●川崎市民が誇るべき「子どもの未来を拓く川崎集会」が開催されました。実に第33回目となります。
全体会の講師は西野博之さん。NPO法人フリースクールたまり場理事長、また2006年から21年までは「川崎市子ども夢パーク」の所長でした。(子ども夢パークのすばらしさは11月10日アップのブログに)
◆ストレスをため込む子どもたち
*不登校の児童生徒数(小中学校)34万6482人(24年10月文科省発表)… 小学生13万370人(10年前の5倍)、中学生21万6112人(10年前の22倍)
*引きこもり約146万人(23年3月内閣府推計)
*いじめ認知件数 73万2568件(24年10月文科省)… 重大事態1306件(過去最多)
*暴力行為 10万8987件(24年10月文科省)
*自ら命を絶つ 22年1年間(24年3月厚労省)… 小学生17人・中学生143人・高校生354人(1980年以降過去最多) 10~39歳死因の第一位は自死。
◆子どもと過ごし思うこと
*自己肯定感が低い子どもたち
*どこでも本音が出せない子どもたち
*子どもの自信を奪う大人の不安 …・親が先回りして失敗を防止 ・「子育てこれでいいの?」という不安 ・勉強もスポーツもできなければならない?
*正しい親に見られたい …・勉強できる子、スポーツできる子、友達多い子 ・早くから習い事(かけっこ家庭教師、逆上がり 家庭教師まで)

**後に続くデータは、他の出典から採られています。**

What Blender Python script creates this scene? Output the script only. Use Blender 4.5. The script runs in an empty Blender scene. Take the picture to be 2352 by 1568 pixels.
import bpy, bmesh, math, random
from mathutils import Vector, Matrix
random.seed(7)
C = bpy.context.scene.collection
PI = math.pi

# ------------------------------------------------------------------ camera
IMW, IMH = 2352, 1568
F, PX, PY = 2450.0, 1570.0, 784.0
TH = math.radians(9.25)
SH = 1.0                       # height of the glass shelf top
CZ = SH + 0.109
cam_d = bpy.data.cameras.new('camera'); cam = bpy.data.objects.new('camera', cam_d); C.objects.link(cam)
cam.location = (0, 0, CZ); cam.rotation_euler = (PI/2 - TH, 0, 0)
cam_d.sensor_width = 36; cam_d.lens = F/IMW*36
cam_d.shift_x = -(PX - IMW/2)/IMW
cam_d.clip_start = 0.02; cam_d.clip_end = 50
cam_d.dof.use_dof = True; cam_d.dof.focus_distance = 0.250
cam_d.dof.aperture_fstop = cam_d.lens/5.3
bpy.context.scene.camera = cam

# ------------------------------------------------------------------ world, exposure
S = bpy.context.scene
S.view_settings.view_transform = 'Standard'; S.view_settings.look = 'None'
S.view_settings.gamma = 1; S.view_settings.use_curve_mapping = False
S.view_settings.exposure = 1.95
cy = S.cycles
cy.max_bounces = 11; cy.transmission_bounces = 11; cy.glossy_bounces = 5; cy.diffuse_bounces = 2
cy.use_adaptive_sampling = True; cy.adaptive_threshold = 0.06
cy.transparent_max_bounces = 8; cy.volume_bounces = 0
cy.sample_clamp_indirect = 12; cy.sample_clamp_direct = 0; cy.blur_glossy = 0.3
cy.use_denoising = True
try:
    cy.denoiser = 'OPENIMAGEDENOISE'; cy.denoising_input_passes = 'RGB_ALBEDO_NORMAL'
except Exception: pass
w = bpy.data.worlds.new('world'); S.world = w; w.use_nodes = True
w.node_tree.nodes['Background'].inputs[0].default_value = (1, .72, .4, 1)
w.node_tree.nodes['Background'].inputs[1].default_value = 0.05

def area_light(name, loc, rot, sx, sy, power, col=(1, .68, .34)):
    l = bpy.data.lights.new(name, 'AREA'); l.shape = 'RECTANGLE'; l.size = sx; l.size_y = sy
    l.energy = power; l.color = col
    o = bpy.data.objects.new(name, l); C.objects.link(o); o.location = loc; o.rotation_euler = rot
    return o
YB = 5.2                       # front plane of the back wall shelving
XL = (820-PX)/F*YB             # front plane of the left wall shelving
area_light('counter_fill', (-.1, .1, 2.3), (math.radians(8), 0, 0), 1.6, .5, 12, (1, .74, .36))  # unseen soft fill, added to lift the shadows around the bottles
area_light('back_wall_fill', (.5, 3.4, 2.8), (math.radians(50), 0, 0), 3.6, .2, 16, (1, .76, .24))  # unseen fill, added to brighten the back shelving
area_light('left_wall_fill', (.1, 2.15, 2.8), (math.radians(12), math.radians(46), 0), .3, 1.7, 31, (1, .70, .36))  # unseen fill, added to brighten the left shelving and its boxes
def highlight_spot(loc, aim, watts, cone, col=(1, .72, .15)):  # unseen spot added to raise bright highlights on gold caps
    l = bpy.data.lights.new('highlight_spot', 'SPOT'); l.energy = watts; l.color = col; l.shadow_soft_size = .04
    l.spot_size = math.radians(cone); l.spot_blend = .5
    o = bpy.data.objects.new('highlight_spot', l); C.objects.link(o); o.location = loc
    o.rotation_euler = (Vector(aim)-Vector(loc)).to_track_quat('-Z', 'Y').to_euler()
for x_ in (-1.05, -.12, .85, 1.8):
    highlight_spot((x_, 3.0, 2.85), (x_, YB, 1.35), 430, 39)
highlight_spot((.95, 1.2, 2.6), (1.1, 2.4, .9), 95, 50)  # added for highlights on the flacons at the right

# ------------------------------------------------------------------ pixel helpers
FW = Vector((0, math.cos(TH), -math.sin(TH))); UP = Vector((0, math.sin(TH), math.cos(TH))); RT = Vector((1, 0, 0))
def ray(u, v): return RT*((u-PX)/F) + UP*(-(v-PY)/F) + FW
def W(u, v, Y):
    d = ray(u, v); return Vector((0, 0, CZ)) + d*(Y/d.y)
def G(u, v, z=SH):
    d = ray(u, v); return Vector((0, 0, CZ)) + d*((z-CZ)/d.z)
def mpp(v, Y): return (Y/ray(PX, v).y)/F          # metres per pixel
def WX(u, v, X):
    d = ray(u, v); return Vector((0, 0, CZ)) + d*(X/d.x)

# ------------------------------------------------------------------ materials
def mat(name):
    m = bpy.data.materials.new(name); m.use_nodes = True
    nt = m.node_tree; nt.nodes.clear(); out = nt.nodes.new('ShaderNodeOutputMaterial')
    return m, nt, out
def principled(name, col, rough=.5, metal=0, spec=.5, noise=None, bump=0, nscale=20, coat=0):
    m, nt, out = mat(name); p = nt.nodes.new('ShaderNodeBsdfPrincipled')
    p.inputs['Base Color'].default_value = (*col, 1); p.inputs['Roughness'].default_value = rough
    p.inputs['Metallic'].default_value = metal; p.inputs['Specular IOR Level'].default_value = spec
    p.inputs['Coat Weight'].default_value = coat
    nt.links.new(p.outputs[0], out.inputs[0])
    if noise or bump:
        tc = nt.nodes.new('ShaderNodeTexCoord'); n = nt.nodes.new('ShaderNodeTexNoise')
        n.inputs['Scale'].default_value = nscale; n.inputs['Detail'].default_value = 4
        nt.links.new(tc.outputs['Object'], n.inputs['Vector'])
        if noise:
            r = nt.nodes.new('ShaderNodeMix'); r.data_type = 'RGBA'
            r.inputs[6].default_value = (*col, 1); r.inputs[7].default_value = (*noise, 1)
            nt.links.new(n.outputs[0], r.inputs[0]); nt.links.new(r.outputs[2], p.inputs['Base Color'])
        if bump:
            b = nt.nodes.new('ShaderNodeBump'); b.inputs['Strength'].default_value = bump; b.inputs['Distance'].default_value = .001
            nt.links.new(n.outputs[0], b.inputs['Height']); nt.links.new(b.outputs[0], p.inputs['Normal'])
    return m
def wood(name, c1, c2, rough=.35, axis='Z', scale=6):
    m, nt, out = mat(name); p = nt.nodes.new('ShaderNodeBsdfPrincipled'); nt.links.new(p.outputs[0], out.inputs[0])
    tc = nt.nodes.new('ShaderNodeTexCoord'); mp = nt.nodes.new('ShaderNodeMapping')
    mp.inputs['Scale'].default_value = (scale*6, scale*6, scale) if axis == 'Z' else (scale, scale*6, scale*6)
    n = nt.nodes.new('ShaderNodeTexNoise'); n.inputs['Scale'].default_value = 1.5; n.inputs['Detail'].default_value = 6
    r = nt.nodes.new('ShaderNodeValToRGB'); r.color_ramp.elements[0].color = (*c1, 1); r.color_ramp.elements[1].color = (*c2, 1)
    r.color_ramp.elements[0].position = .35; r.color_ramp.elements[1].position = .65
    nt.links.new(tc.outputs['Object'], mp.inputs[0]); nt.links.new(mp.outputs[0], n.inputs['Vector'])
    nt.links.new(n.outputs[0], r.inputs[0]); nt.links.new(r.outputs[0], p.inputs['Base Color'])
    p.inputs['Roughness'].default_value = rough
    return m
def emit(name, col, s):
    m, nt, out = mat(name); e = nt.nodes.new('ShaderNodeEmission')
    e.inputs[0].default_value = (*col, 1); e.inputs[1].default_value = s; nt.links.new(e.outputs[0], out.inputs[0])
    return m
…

*完璧や正しさを求めすぎる家庭 … 弱音がはけない ⇒怒りが蓄積 ⇒暴力・いじめなど。
◆「川崎市子ども夢パーク」でのとりくみ
*冒険遊び場(プレパーク)づくり:「けがと弁当自分持ち」、できるだけ禁止事項をつくらない
*手に入れたい「ちから」 …・少々の「危険」を残した遊び場づくり ・安心して失敗できる環境づくり ・危険を察知予測し、それを回避する力を養う。
*五感を使って群れて遊ぶことの大切さ
◆公設民営型「フリースペースえん」(主に不登校児童生徒の居場所)
*「出会い」と「つながり」と「自己肯定感」を育む「居場所」
*川崎市生涯学習財団と共同運営事業体をつくり、指定管理者として「子ども夢パーク」全体を管理・運営 …・会員登録性、年齢制限なし ・自分で決めるプログラム ・個別学習支援、様々な問題への相談支援活動 ・出席認定(希望した生徒はすべて出席扱い)
◆不登校・ひきこもりの子どもとその過程を支えるために
*学校に行かない理由は自分でもわからない:原因探しよりは、今の状態を受け入れること
*「このままの状態がずっと続くわけではない」 …・親の不安に寄り添う ・手遅れはない、いつからでも間に合う
*「不登校はダメ」ではない:「不登校の時代も自分にとって意味のある時間だった」と思えることが大事 …・教育機会確保法3条・13条などを力に。
*やってはならない支援:脅しのような叱咤激励
*問題を個人や家族のこととして責任を押し付けるのではなく、社会問題としてとらえる視点が大切
*ゴールを設けるのではなく、問題を抱えながら安定した生活を送る(ヘルプが出せる)
*多様な情報を提供しながら、迷いや揺らぎに寄り添い自己決定を尊重
◆親・先生・支援者が手に入れたいこと
*子どもの育ちには無駄に思える時間やスキマも大事
*子どもを見過ぎない
*比べない
*先回りはしない
*完璧を求めない
*正しいことは控えめに語る
*「がんばれ」より「頑張っているね」
*親だって失敗していい
*子どもの思いを受け止める…・話をしっかり聞く、共感と受容 ・「支援臭」を発する大人から子どもは逃げる
◆子どもの話を聴くということ
*ウソか本当かにこだわらない
*無理に聞き出さない
*言葉の間の沈黙を待つことが大事
*「スキ」をつくる = 忙しそうにしている大人には、子どもは近づいてこない
*答えを出すことが大人の役目ではない = しっかり話を聴いてもらった子どもは自分の中から答えを見つける
◆子どもの居場所をつくるために必要なまなざし
*多様な「ものさし」を!
*問題行動の背景にあるものに思いを巡らす=子どもは大変な状況をけなげに生きてきた
*正論だけでは子どもは育たない
*どんな子どもにもプライドがある
*すべては生きていくためのプロセス
*生きているだけで凄いんだ =「あなたがいてくれて幸せだよ」を子どもに届ける
*「助けて」と言えることが自立には必要
◆子どもから大人へのメッセージ
「大人が幸せにいてください。大人が幸せじゃないのに、子どもだけ幸せにはなれません。大人が幸せな中で子どもが安心して生きることができます」
●頷ける言葉があふれていました。そして自らの子育てを振り返りながら、気づかされることも少なからず。